During the challenge, which is slated for late 2019, each participant will be expected to launch a payload into low Earth orbit (LEO) on days’ notice, then conduct a second launch to LEO days later from a different site. DARPA plans to award tens of millions of dollars in prizes to the top performers.

“The launch environment of the future will more closely resemble airline operations — with frequent launches from myriad locations worldwide,” the agency said. “DARPA seeks to accelerate capabilities that are unconstrained to allow for flexibility and resilience, rather than one-of-a-kind, fixed infrastructure.”

DARPA and the Federal Aviation Administration (FAA), which licenses commercial space launches, plan to brief potential participants on the challenge during a May 23 industry day in Los Angeles. More than 100 people have already registered to attend.

The challenge is not DARPA’s only effort to promote rapid space access. Almost a year ago, the agency tapped Boeing [BA] to design, build and test the XS-1, an unmanned, reusable spaceplane that will fly 10 times in 10 days. The XS-1 is now called the Experimental Space Plane (XSP).

 

 

Moon Efforts Won’t Hurt Mars Goal, NASA Head Says

The Trump administration’s new push to return humans to the Moon will not come at the expense of efforts to send American astronauts to Mars, according to NASA’s new leader.

While NASA recently released a draft solicitation seeking industry help in sending payloads to the Moon, that step should not be interpreted as a sign that the agency is deemphasizing Mars, NASA Administrator Jim Bridenstine said May 9 at the Humans to Mars Summit. 

“If some of you are concerned that our focus in the coming years is the Moon, don’t be,” he told the audience. “The president’s vision has emphasized that our exploration campaign will establish American leadership in the human exploration of Mars. We are doing both the Moon and Mars in tandem, and the missions are supportive of each other.”

Bridenstine said that returning to the Moon will prove out advanced technologies needed to go to Mars as well, including precision-landing systems, methane-fueled engines, orbital and surface habitation, surface mobility and long-duration life support.

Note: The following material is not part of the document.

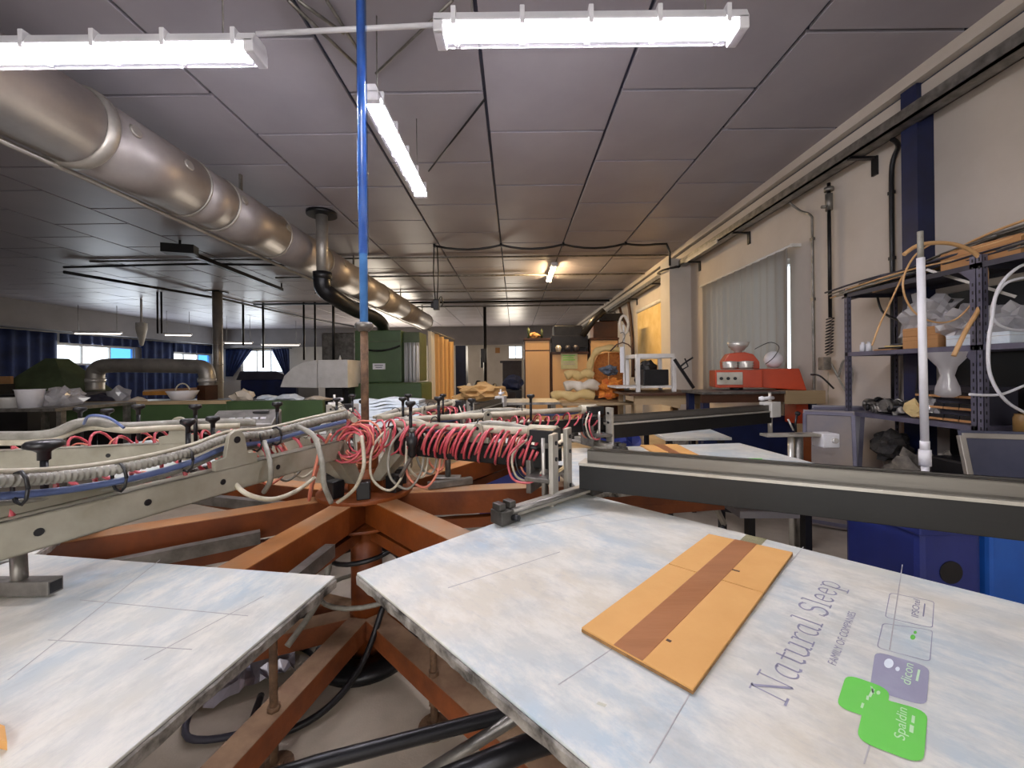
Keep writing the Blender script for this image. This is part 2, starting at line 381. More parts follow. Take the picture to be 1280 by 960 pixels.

The administration announced in October that it intends to send astronauts to the Moon to lay groundwork for manned missions to Mars and other deep-space destinations. NASA aims to dispatch humans to the Moon by the late 2020s and to Mars in the 2030s.

Bridenstine told the summit that NASA continues to pursue Mars-focused activities that will support manned missions to the Red Planet. For example, he noted that InSight, a recently launched Mars lander, is designed to provide a better understanding of the Red Planet by studying its seismic activity, wobbles and interior heat flows.

“InSight is going to help us better understand the risks to humans, so that when we go, we’ll be better informed and better prepared,” he said.

InSight, which Lockheed Martin [LMT] Space built for NASA, lifted off on a United Launch Alliance(ULA) Atlas 5 rocket May 5 from Vandenberg Air Force Base in California. It is expected to reach Mars in late November.

NASA’s Mars 2020 rover, which is scheduled for a July 2020 launch, will also support sending humans to Mars. It will include the Mars Oxygen In-Situ Resource Utilization Experiment (MOXIE), “a critical human-mission precursor payload” that “will demonstrate for the first time our ability to process oxygen from the carbon dioxide in the Martian atmosphere,” Bridenstine said.

Mars 2020, which will lift off on an Atlas 5 from Cape Canaveral Air Force Station in Florida, will also include hardware to prepare for an eventual Mars sample-return mission. Returning Martian samples to Earth will aid human exploration of the Red Planet, Bridenstine said.

Bridenstine, a former congressman, became NASA administrator in late April, replacing acting Administrator Robert Lightfoot.